-- begin --

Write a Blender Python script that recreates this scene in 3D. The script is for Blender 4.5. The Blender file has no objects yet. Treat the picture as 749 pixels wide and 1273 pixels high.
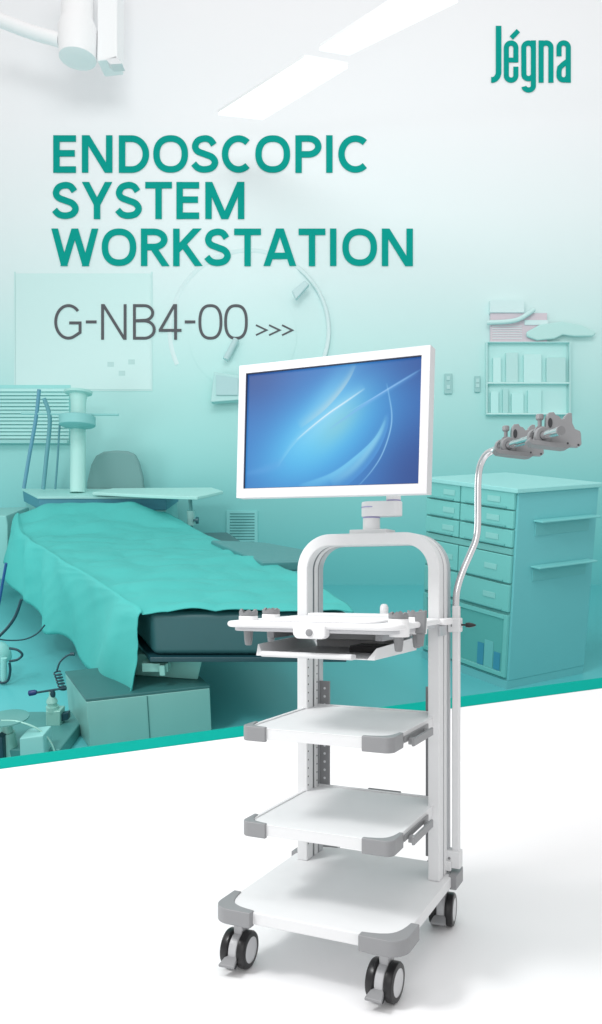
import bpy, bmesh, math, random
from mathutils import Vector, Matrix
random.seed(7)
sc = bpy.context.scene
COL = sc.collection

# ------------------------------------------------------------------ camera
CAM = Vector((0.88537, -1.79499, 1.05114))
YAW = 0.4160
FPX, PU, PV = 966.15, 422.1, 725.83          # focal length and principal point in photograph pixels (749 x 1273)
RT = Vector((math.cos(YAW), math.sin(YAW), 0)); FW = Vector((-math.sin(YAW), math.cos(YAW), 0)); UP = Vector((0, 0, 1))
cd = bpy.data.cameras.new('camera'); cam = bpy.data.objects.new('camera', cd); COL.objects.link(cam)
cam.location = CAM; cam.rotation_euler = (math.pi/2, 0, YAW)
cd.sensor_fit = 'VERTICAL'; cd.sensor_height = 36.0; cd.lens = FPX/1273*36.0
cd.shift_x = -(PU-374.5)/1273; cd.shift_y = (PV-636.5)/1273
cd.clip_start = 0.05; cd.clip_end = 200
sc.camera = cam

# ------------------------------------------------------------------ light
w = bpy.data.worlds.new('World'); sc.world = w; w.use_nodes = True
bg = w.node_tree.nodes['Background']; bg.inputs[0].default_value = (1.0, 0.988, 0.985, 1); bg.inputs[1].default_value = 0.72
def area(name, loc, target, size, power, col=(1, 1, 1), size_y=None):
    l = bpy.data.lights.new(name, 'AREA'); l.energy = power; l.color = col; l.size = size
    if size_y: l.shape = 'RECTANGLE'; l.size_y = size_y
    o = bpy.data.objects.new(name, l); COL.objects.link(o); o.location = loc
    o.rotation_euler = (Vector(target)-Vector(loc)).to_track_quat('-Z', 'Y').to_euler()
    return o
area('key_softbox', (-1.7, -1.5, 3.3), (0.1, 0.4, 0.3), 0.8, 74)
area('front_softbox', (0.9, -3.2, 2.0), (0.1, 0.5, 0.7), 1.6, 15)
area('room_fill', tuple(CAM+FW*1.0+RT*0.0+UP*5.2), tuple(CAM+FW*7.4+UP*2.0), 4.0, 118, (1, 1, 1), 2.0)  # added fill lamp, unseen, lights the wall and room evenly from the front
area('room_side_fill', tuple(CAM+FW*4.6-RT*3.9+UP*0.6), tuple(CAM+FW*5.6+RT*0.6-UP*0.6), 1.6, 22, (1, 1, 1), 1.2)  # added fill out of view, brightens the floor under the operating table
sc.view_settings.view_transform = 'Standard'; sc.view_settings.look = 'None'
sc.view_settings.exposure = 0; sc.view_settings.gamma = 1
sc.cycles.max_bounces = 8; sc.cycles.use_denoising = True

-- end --

▶ **Aim**
Leave out the pictures and give the listing above again exactly.

▶ **Answer to the exercise**
Write a Blender Python script that recreates this scene in 3D. The script is for Blender 4.5. The Blender file has no objects yet. Treat the picture as 749 pixels wide and 1273 pixels high.
import bpy, bmesh, math, random
from mathutils import Vector, Matrix
random.seed(7)
sc = bpy.context.scene
COL = sc.collection

# ------------------------------------------------------------------ camera
CAM = Vector((0.88537, -1.79499, 1.05114))
YAW = 0.4160
FPX, PU, PV = 966.15, 422.1, 725.83          # focal length and principal point in photograph pixels (749 x 1273)
RT = Vector((math.cos(YAW), math.sin(YAW), 0)); FW = Vector((-math.sin(YAW), math.cos(YAW), 0)); UP = Vector((0, 0, 1))
cd = bpy.data.cameras.new('camera'); cam = bpy.data.objects.new('camera', cd); COL.objects.link(cam)
cam.location = CAM; cam.rotation_euler = (math.pi/2, 0, YAW)
cd.sensor_fit = 'VERTICAL'; cd.sensor_height = 36.0; cd.lens = FPX/1273*36.0
cd.shift_x = -(PU-374.5)/1273; cd.shift_y = (PV-636.5)/1273
cd.clip_start = 0.05; cd.clip_end = 200
sc.camera = cam

# ------------------------------------------------------------------ light
w = bpy.data.worlds.new('World'); sc.world = w; w.use_nodes = True
bg = w.node_tree.nodes['Background']; bg.inputs[0].default_value = (1.0, 0.988, 0.985, 1); bg.inputs[1].default_value = 0.72
def area(name, loc, target, size, power, col=(1, 1, 1), size_y=None):
    l = bpy.data.lights.new(name, 'AREA'); l.energy = power; l.color = col; l.size = size
    if size_y: l.shape = 'RECTANGLE'; l.size_y = size_y
    o = bpy.data.objects.new(name, l); COL.objects.link(o); o.location = loc
    o.rotation_euler = (Vector(target)-Vector(loc)).to_track_quat('-Z', 'Y').to_euler()
    return o
area('key_softbox', (-1.7, -1.5, 3.3), (0.1, 0.4, 0.3), 0.8, 74)
area('front_softbox', (0.9, -3.2, 2.0), (0.1, 0.5, 0.7), 1.6, 15)
area('room_fill', tuple(CAM+FW*1.0+RT*0.0+UP*5.2), tuple(CAM+FW*7.4+UP*2.0), 4.0, 118, (1, 1, 1), 2.0)  # added fill lamp, unseen, lights the wall and room evenly from the front
area('room_side_fill', tuple(CAM+FW*4.6-RT*3.9+UP*0.6), tuple(CAM+FW*5.6+RT*0.6-UP*0.6), 1.6, 22, (1, 1, 1), 1.2)  # added fill out of view, brightens the floor under the operating table
sc.view_settings.view_transform = 'Standard'; sc.view_settings.look = 'None'
sc.view_settings.exposure = 0; sc.view_settings.gamma = 1
sc.cycles.max_bounces = 8; sc.cycles.use_denoising = True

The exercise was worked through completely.